I was visiting with the pastor of a church where I was the guest preacher. He lamented that the youth there didn’t seem connected in worship. “I don’t think they care about ‘community’ the way we used to,” he said.

But something about this common lament didn’t strike me as quite right. “There were a ton of youth up in the balcony in the 11:00 service,” I ventured.

“Yes, but – didn’t you notice? They pulled out their cell phones and started texting right before the Scripture reading,” the pastor said. “They do the same thing every week. And they hold their phones right in front of them, as if they want me to know they are not paying attention.”

“Right before the Scripture reading?” I asked. “Any chance they have the text on their phones, and are following along?”

The pastor was silent for a moment, head bent, looking down into his folded hands, considering. “You mean,” he said, lifting his chin and looking me straight in the eye, “You can put a Bible on a phone?”

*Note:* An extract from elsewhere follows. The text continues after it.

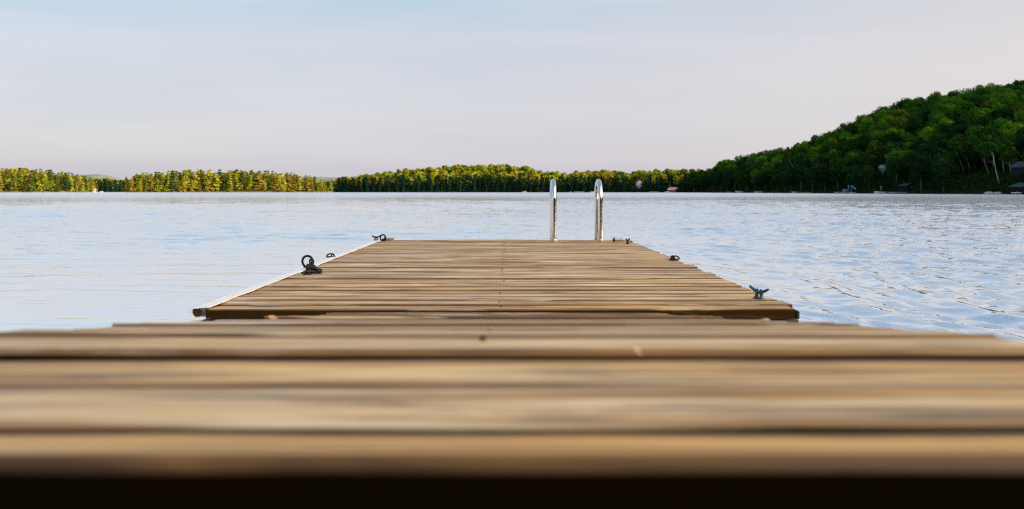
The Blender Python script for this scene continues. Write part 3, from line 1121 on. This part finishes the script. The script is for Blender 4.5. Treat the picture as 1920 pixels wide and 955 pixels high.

An important charge for all of us is to go out into the world and notice how new technologies are re-framing the central notions of our faith. What constitutes “community,” for example, is shifting. When someone is absorbed in a screen they could, of course, be shoe shopping. But they could also be nurturing a community. By way of cell phones, internet connections and tiny, powerful computer chips and courtesy of Facebook, Instagram and Snapchat, connections to friends and family are carried around in our pockets and handbags as well as in our hearts. For many, communing with others via social media is more natural than talking on the phone, hanging out by the water cooler or gossiping at a church potluck.

Perhaps these more recent patterns of communing will give us fresh ways of understanding some age-old teachings of the church. The asynchronistic engagement with “Facebook friends” from places far and wide, for example, might help us imagine what it “looks like” to be part of a the “communion of saints” that transcends time and space.

My guess is that all kinds of theological understandings are reconfiguring themselves, regardless of our cluelessness or disapproval. I think of those youth in the balcony and wonder: How are they engaging the Bible differently than I always have, as they follow the reading on their phones? Do they think of the Bible as something “solid” they can study, mark up and claim as their own? I notice most churches still hand out printed Bibles to celebrate the completion of confirmation class. Maybe electronic Bibles and study resources should be gifted instead. People of all ages who use their phones to access biblical texts might enjoy using Bible apps to compare versions or to look at translations of Greek and Hebrew words.

We need to ask ourselves some hard questions: Are we curious about how tech-savvy children of God see the world? Are we willing to try on their perceptions and values? Are we open to re-learning from them how God’s living, dynamic, ever-new Word will not be domesticated by words on a page? Might those who engage the Bible digitally have insight into the truth of this that others of us do not?

I ask these questions in hope, not because I think new technologies are necessarily better than old ones, or that new understandings of “community” or “canon” need replace those that have endured for a while. I ask these questions in hope because I’ve noticed that, for every negative comment I hear about culture gnawing away our church, there is someone sitting up in that balcony, her phone held expectantly before her, wanting to hear God’s Word.

Cynthia Rigby

CYNTHIA RIGBY is professor of theology at Austin Theological Seminary.